Avec la crise sanitaire, l’Horeca s’est retrouvé d’abord à l’arrêt puis une réouverture progressive en mai, avec les terrasses. Les restaurateurs ont dû s’adapter sans cesse et Raphaël a été, plus que jamais, attentif aux coûts et notamment au gaspillage alimentaire. « Nous avons été obligé d’augmenter très légèrement les prix mais notre souhait est toujours de rester accessible au plus grand nombre. Et pour que tout le monde s’y retrouve, il faut éviter de gaspiller. »
En plus d’une cuisine gastronomique étoilée avec des produits de qualité sublimés par le Chef et son équipe, les chariots de pains et de fromages demeurent incontournables à L’essentiel. « Certains habitués choisissent le petit menu ou même juste un plat avec le supplément fromages. Quand je suis revenu de France, j’ai proposé au propriétaire de l’époque de créer un chariot de pains, ce qui n’existait nulle part ailleurs. Nous proposions dix sortes de pains et nous n’avons jamais pu arrêter ! (rire) Pour les fromages, nous avons d’abord commencé avec une simple planche. Aujourd’hui notre chariot en compte 50-60 dont une bonne vingtaine de belges Même si j’adore travailler la pâtisserie, quand je vais au restaurant, je termine personnellement mon repas avec des fromages. »
La carte des vins est impressionnante laissant aussi bien la place aux références françaises mais également du monde. En accord avec les menus deux options : celle de la découverte ou celle, plus classique, tournée vers les vins français. C’est Bénédicte, l’épouse de Raphaël qui officie en salle. Elle a également largement contribué à la nouvelle décoration du restaurant. « Cela mûrissait depuis longtemps dans l’esprit de mon épouse » affirme Raphaël. « Du coup, pendant le confinement, nous avons fait appel à notre architecte d’intérieur de St Trond qui nous a proposé un très beau projet. Bénédicte a suivi le chantier de près en donnant son avis. Pendant les rénovations intérieures, le jardin puis les terrasses ont été refaites également.»

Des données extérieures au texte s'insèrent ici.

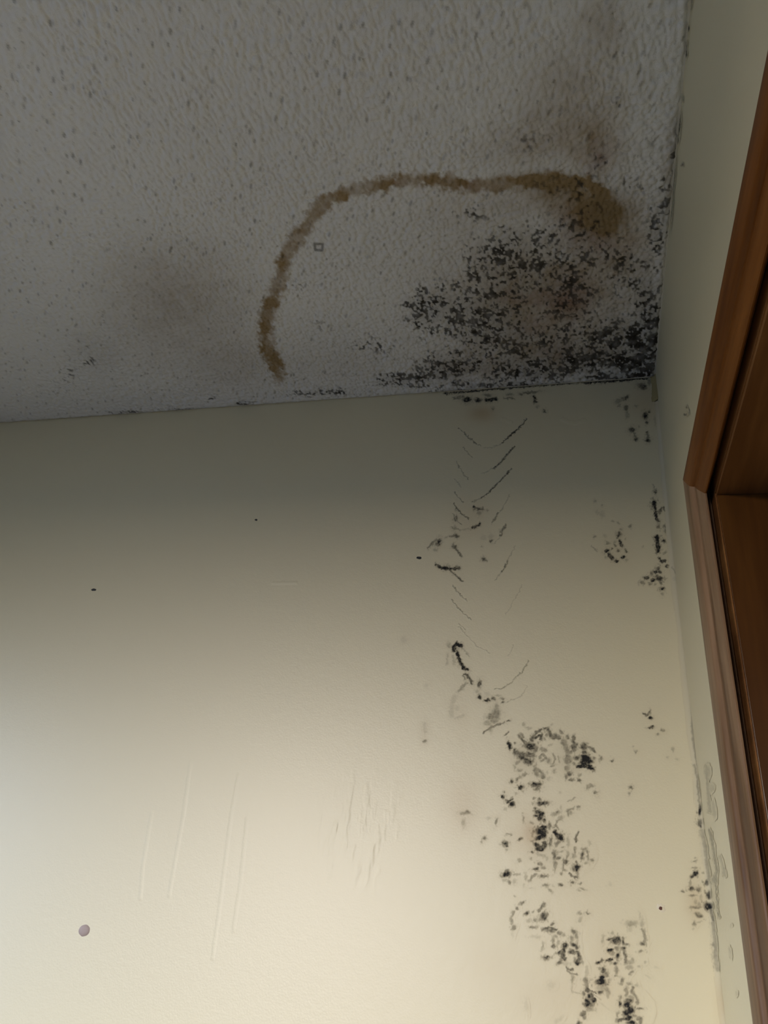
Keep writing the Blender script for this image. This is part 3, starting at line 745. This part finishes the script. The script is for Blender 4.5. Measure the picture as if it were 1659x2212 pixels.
def ceiling_stain(V, hrel):
    x, y = V[:, 0], V[:, 1]
    px, py = project(V)
    a, b = x * 1000, y * 1000
    wx = px + 16 * (fbm(a / 16, b / 16, 101, 3) - 0.5) * 2
    wy = py + 12 * (fbm(a / 16, b / 16, 107, 3) - 0.5) * 2
    g = lambda L, X, Y: [s * np.exp(-(((X - cx) / rx) ** 2 + ((Y - cy) / ry) ** 2) ** 1.2) for (cx, cy, rx, ry, s) in L]
    inv = np.ones_like(x)
    for t in g(DENS, wx, wy):
        inv *= 1 - np.clip(t, 0, 0.93)
    dens = 1 - inv
    for t in g([q for q in DENS if q[3] < 8], px, py):
        dens = np.maximum(dens, np.clip(t, 0, 1))
    n = 0.55 * vnoise(a / 4.2, b / 5.0, 201) + 0.30 * vnoise(a / 2.3, b / 2.8, 207) + 0.35 * vnoise(a / 13, b / 13, 211)
    n = 0.5 + 0.5 * np.tanh((n / 1.2 - 0.5) * 5.2)
    n = n - 0.22 * (hrel - 0.45)
    thr = 1 - dens * (0.49 + 0.30 * dens)
    sp = sstep(thr - 0.10, thr + 0.20, n) * np.clip(dens * 2.4, 0, 1)
    sp = sp * (0.82 + 0.17 * np.clip(dens, 0, 1)) * (0.75 + 0.35 * vnoise(a / 9, b / 9, 219))
    # a thin film of spores between the specks
    film = 0.34 * sstep(0.25, 1.0, dens)
    for t in g(SMEAR, wx, wy):
        film = np.maximum(film, t * (0.5 + 0.9 * fbm(a / 9, b / 9, 223, 3)))
    mold = np.maximum(sp, film)
    # sparse elongated dark specks coloured over the whole ceiling
    ca, sa = math.cos(0.55), math.sin(0.55)
    p, q = (a * ca + b * sa), (-a * sa + b * ca)
    ip, iq = np.floor(p / 9), np.floor(q / 26)
    speck = np.zeros_like(x)
    for dx in (-1, 0, 1):
        for dy in (-1, 0, 1):
            cx, cy = ip + dx, iq + dy
            on = hash2(cx, cy, 301) < 0.42
            ox, oy, sz = hash2(cx, cy, 302), hash2(cx, cy, 303), hash2(cx, cy, 304)
            d = np.sqrt(((p / 9 - cx - ox) / (0.12 + 0.14 * sz)) ** 2 + ((q / 26 - cy - oy) / (0.07 + 0.15 * sz)) ** 2)
            speck = np.maximum(speck, np.where(on, (0.22 + 0.45 * hash2(cx, cy, 305)) * sstep(1.3, 0.4, d), 0))
    mold = np.maximum(mold, speck * 0.8)
    # the small square mark
    mold = np.maximum(mold, field(px, py, (0, 0, 1, [(MARK, 4, .65)])))
    # brown ring
    rx_ = px + 15 * (fbm(a / 9, b / 9, 401, 4) - 0.5) * 2
    ry_ = py + 15 * (fbm(a / 9, b / 9, 407, 4) - 0.5) * 2
    rf = field(rx_, ry_, (0, 0, 1, [(RING, 30, 1.0)]))
    ring = rf * np.clip(0.30 + 1.0 * fbm(a / 22, b / 22, 411, 4), 0, 1)
    tint = sum(g(TINT, wx, wy))
    red = sum(g(RED, wx, wy)) * (0.35 + 1.1 * fbm(a / 7, b / 7, 421, 3))
    S = np.zeros((len(x), 4))
    S[:, 0] = np.clip(mold, 0, 1)
    S[:, 1] = np.clip(np.maximum(ring * 0.95, 0) + 1.25 * tint * (0.5 + 0.9 * fbm(a / 20, b / 20, 431, 3)), 0, 0.96)
    S[:, 2] = np.clip(red * 0.7, 0, 0.8)
    S[:, 3] = 1
    return S, np.maximum(dens, 0), rf


# ------------------------------------------------------------------ room shell
def xr_at(y, z):
    """the right wall leans by a few millimetres towards the ceiling"""
    k = sstep(2.0, CEIL, z)
    return XR + k * (-0.005 + 0.009 * np.clip((y - 0.4) / 0.6, -1.0, 1.1))


structure(boxes('floor', [(XL - .15, XR + .15, YF - .15, YB + .15, -0.1, 0)], M_FLOOR), 'grey carpeted floor of the room below the frame')
ceiling = structure(boxes('ceiling', [(XL - .15, XR + .15, YF - .15, YB + .15, CEIL, CEIL + 0.1)], M_SLAB),
                    'greyish white popcorn textured ceiling with a water stain and black mold in the corner')
x0, x1, z0, z1 = W3
structure(boxes('wall_front', [(XL - .15, x0, YF - .15, YF, 0, CEIL), (x1, XR + .15, YF - .15, YF, 0, CEIL),
                               (x0, x1, YF - .15, YF, 0, z0), (x0, x1, YF - .15, YF, z1, CEIL)], M_WALL2), 'slate blue painted wall with a window behind the viewer')
y0, y1, z0, z1 = W2
structure(boxes('wall_left', [(XL - .15, XL, YF, y0, 0, CEIL), (XL - .15, XL, y1, YB, 0, CEIL),
                              (XL - .15, XL, y0, y1, 0, z0), (XL - .15, XL, y0, y1, z1, CEIL)], M_WALL2),
          'slate blue painted wall with a window on the far left')


def wall_grid(us, vs, fn, flip):
    U, V = np.meshgrid(us, vs, indexing='ij')
    P = fn(U.ravel(), V.ravel())
    return P, grid_faces(len(us), len(vs), flip)


def merge(parts):
    Vs, Fs, n = [], [], 0
    for V, F in parts:
        Vs.append(V)
        Fs.append(F + n)
        n += len(V)
    return np.concatenate(Vs), np.concatenate(Fs)


def box_vf(x0, x1, y0, y1, z0, z1):
    V = np.array([(x0, y0, z0), (x1, y0, z0), (x1, y1, z0), (x0, y1, z0), (x0, y0, z1), (x1, y0, z1), (x1, y1, z1), (x0, y1, z1)], float)
    F = np.array([(3, 2, 1, 0), (4, 5, 6, 7), (0, 1, 5, 4), (1, 2, 6, 5), (2, 3, 7, 6), (3, 0, 4, 7)])
    return V, F


# back wall: a finely divided face with a solid wall behind it
us = np.concatenate([np.linspace(XL, -1.45, 12)[:-1], np.linspace(-1.45, XR + 0.012, 260)])
vs = np.concatenate([np.linspace(0, 1.25, 14)[:-1], np.linspace(1.25, CEIL, 200)])
V, F = merge([wall_grid(us, vs, lambda u, v: np.stack([u, np.full_like(u, YB), v], 1), False),
              box_vf(XL - .15, XR + .15, YB + 0.004, YB + .15, 0, CEIL)])
wall_back = structure(link('wall_back', mesh_np('wall_back', V, F, wall_stain(V)), M_WALL), 'cream satin painted wall with mold patches, damp stains and paint creases')
# right wall around the doorway
y0, y1, z0, z1 = (W1[0] - 0.034, W1[1] + 0.034, 0.0, W1[3] + 0.034)
R = lambda u, v: np.stack([xr_at(u, v), u, v], 1)
pieces = []
for (a, b, c, d, nu, nv) in ((YF, y0, 0, CEIL, 30, 30), (y0, y1, z1, CEIL, 120, 60), (y1, YB + .004, 0, CEIL, 60, 200)):
    pieces.append(wall_grid(np.linspace(a, b, nu), np.linspace(c, d, nv), R, False))
    pieces.append(box_vf(XR + 0.012, XR + .15, a, b, c, d))
V, F = merge(pieces)
S0 = np.zeros((len(V), 4))
S0[:, 3] = 1
wall_right = structure(link('wall_right', mesh_np('wall_right', V, F, S0), M_WALL), 'narrow cream painted strip of wall between the corner and the door casing')


# ------------------------------------------------------------------ popcorn ceiling with its stain and mold
def steps(a, b, s):
    return np.linspace(a, b, int(round((b - a) / s)) + 1)


xs = np.concatenate([steps(-1.40, -0.62, 0.0022)[:-1], steps(-0.62, XR + 0.006, 0.00145)])
ys = np.concatenate([steps(0.10, 0.50, 0.0024)[:-1], steps(0.50, YB - 0.0005, 0.0017)])
X, Y = np.meshgrid(xs, ys, indexing='ij')
x, y = X.ravel(), Y.ravel()
h1 = lumps(x + 0.002 * vnoise(x * 300, y * 300, 5), y, 0.0072, 11, 0.6)
h2 = lumps(x, y + 0.001 * vnoise(x * 500, y * 500, 6), 0.0044, 23, 0.85)
hh = np.maximum(h1 * 0.0032, h2 * 0.0026) * (0.55 + 0.75 * fbm(x * 22, y * 22, 3))
gap_b = (YB - y) - 0.0045 * fbm(x * 140, y * 0 + 3, 41, 3)
gap_r = (xr_at(y, CEIL) - x) - 0.0010 - 0.004 * fbm(y * 120, x * 0 + 8, 43, 3)
edge = np.clip(np.minimum(gap_b, gap_r) / 0.0035, -0.6, 1)
zz = CEIL - 0.0004 - np.where(edge > 0, (0.0009 + hh) * np.sqrt(np.maximum(edge, 0)), edge * 0.002)
V = np.stack([x, y, zz], 1)
S, dens, ring = ceiling_stain(V, hh / 0.0035)
F = grid_faces(len(xs), len(ys), True)
fd = dens[F].max(1)
fr = ring[F].max(1)
inroom = (x < xr_at(y, CEIL) + 0.001)[F].all(1)
m_mold = (fd > 0.26) & inroom
m_ring = (fr > 0.35) & ~m_mold & inroom
m_pop = ~m_mold & ~m_ring & inroom
o = link('popcorn_texture', mesh_np('popcorn_texture', *keep_faces(V, F, S, m_pop)), M_POP, ceiling)
o['kind'] = 'stuff'
o = link('water_stain', mesh_np('water_stain', *keep_faces(V, F, S, m_ring)), M_POP, ceiling)
o['label'] = 'brown curved rim of the dried water stain on the popcorn ceiling'
o['kind'] = 'stuff'
o = link('black_mold', mesh_np('black_mold', *keep_faces(V, F, S, m_mold)), M_POP)
thing(o, 'dense black mold speckling the popcorn ceiling in the corner, inside the brown stain', 'mold')
o['kind'] = 'stuff'

# ------------------------------------------------------------------ mold and paint on the walls
build_patches()

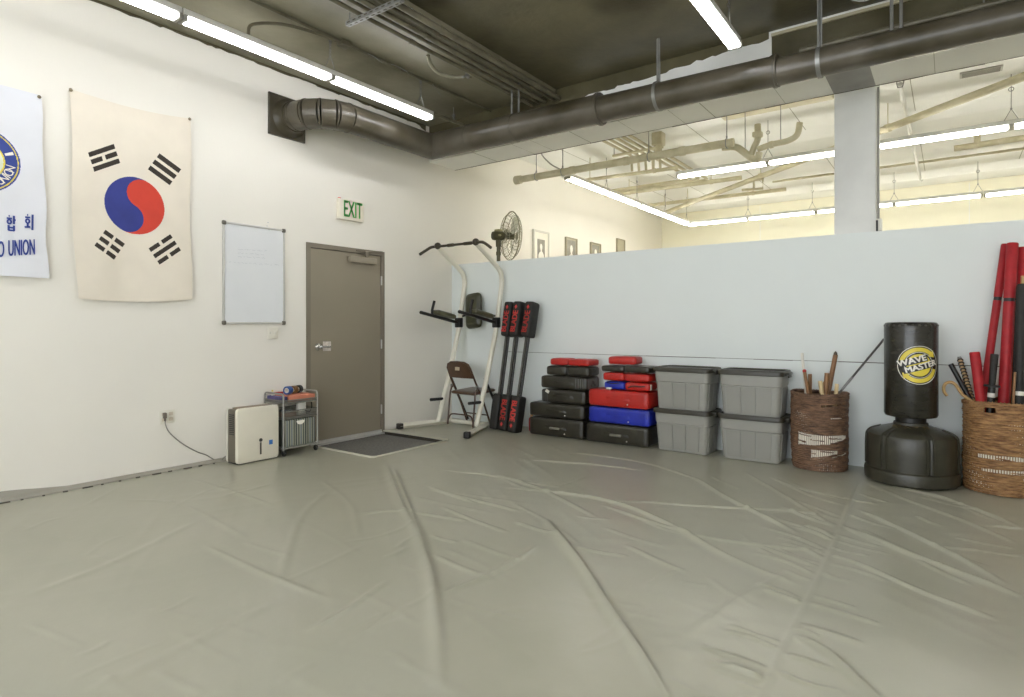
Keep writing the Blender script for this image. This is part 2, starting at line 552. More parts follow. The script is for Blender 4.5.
def fold(pts, h, w, taper=True, skew=0.0):
    """a raised crease along a polyline on the floor, added to Z"""
    P = [np.array(onz(px, py, 0)[:2]) for px, py in pts]
    P = [np.array(v[:2]) for v in smooth_path([(p[0], p[1], 0) for p in P], 5)]
    L = [0]
    for a, b in zip(P, P[1:]):
        L.append(L[-1] + np.linalg.norm(b - a))
    A = np.array(P)
    m = abs(w) * 4
    i0, i1 = np.searchsorted(xs, [A[:, 0].min() - m, A[:, 0].max() + m])
    j0, j1 = np.searchsorted(ys, [A[:, 1].min() - m, A[:, 1].max() + m])
    if i1 <= i0 or j1 <= j0:
        return
    X_, Y_ = GX[i0:i1, j0:j1], GY[i0:i1, j0:j1]
    best = np.full(X_.shape, 1e9)
    tt = np.zeros_like(X_)
    sd = np.zeros_like(X_)
    for i, (a, b) in enumerate(zip(P, P[1:])):
        d = b - a
        l2 = d @ d + 1e-12
        t = np.clip(((X_ - a[0]) * d[0] + (Y_ - a[1]) * d[1]) / l2, 0, 1)
        dx, dy = X_ - (a[0] + t * d[0]), Y_ - (a[1] + t * d[1])
        dist = np.hypot(dx, dy)
        k = dist < best
        best[k] = dist[k]
        tt[k] = ((L[i] + t * math.sqrt(l2)) / L[-1])[k]
        sd[k] = np.sign(dx * d[1] - dy * d[0])[k]
    env = np.clip(np.minimum(tt, 1 - tt) * 6, 0, 1) if taper else 1.0
    ww = w * (1 + skew * sd)
    Z[i0:i1, j0:j1] += h * env * np.exp(-(best / ww) ** 2)

FOLDS = [
    ([(386, 463), (399, 499), (414, 530), (427, 560), (434, 590), (444, 697)], .020, .035, .35),
    ([(393, 468), (408, 505), (421, 536), (430, 556)], .014, .02, 0),
    ([(546, 520), (577, 559), (607, 605), (638, 651), (680, 720)], .022, .030, .45),
    ([(500, 487), (577, 496), (628, 507), (679, 530), (730, 559), (807, 589)], .014, .022, .4),
    ([(694, 477), (730, 500), (766, 518), (800, 535)], .015, .02, .4),
    ([(531, 460), (602, 466), (640, 470)], .010, .02, 0),
    ([(560, 452), (640, 462), (700, 480)], .008, .02, 0),
    ([(848, 528), (909, 554), (961, 574), (1030, 600)], .015, .022, .4),
    ([(858, 510), (909, 533), (961, 559), (1012, 588)], .013, .02, .4),
    ([(797, 635), (830, 655), (858, 681), (880, 700)], .013, .022, .4),
    ([(879, 484), (935, 497), (986, 514), (1022, 528)], .012, .02, .3),
    ([(858, 480), (905, 500), (960, 520), (1020, 545)], .009, .018, .3),
    ([(850, 560), (920, 592), (1000, 622)], .009, .02, 0),
    ([(620, 500), (700, 507), (790, 512), (842, 520)], .008, .018, 0),
    ([(600, 505), (690, 535), (770, 548), (835, 552)], .008, .02, 0),
    ([(770, 478), (800, 490), (850, 500)], .009, .016, 0),
    ([(740, 470), (790, 500), (838, 530)], .008, .016, .3),
    ([(188, 479), (229, 491), (274, 507)], .010, .02, .3),
    ([(203, 545), (269, 575), (325, 598)], .009, .02, .3),
    ([(305, 634), (345, 612), (391, 580)], .010, .02, 0),
    ([(280, 580), (300, 520), (330, 490)], .006, .03, 0),
    ([(20, 600), (120, 560), (200, 520)], .006, .035, 0),
    ([(100, 690), (200, 640), (280, 600)], .006, .04, 0),
    ([(440, 470), (520, 482), (600, 520)], .008, .022, 0),
    ([(430, 490), (470, 500), (520, 512)], .007, .02, 0),
    ([(355, 515), (400, 512), (470, 522)], .006, .02, 0),
    ([(120, 500), (180, 505), (250, 540)], .006, .025, 0),
    ([(320, 480), (350, 505), (360, 540)], .006, .025, 0),
    ([(430, 600), (500, 570), (540, 545)], .005, .03, 0),
    ([(690, 640), (740, 600), (800, 570)], .005, .04, 0),
]
for pts, h, w, sk in FOLDS:
    lft = pts[0][0] < 360 and pts[-1][0] < 400          # the left part of the sheet lies smoother
    fold(pts, h * (.6 if lft else 1.25), w * .8, True, sk)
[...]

Après quelques de mois de travaux, le résultat est magnifique ! Dans le respect du bâtiment, une tannerie du X11e siècle, la lumière a été amenée par des ouvertures. Le décor est sobre, épuré. Le gastronome, qu’il soit habitué ou de passage, se sent immédiatement à l’aise grâce à un accueil attentif. Raphaël et Bénédicte offrent aussi la possibilité aux clients plus éloignés de Temploux de séjourner dans l’une des 4 chambres hôtes installées dans une fermette rénovée.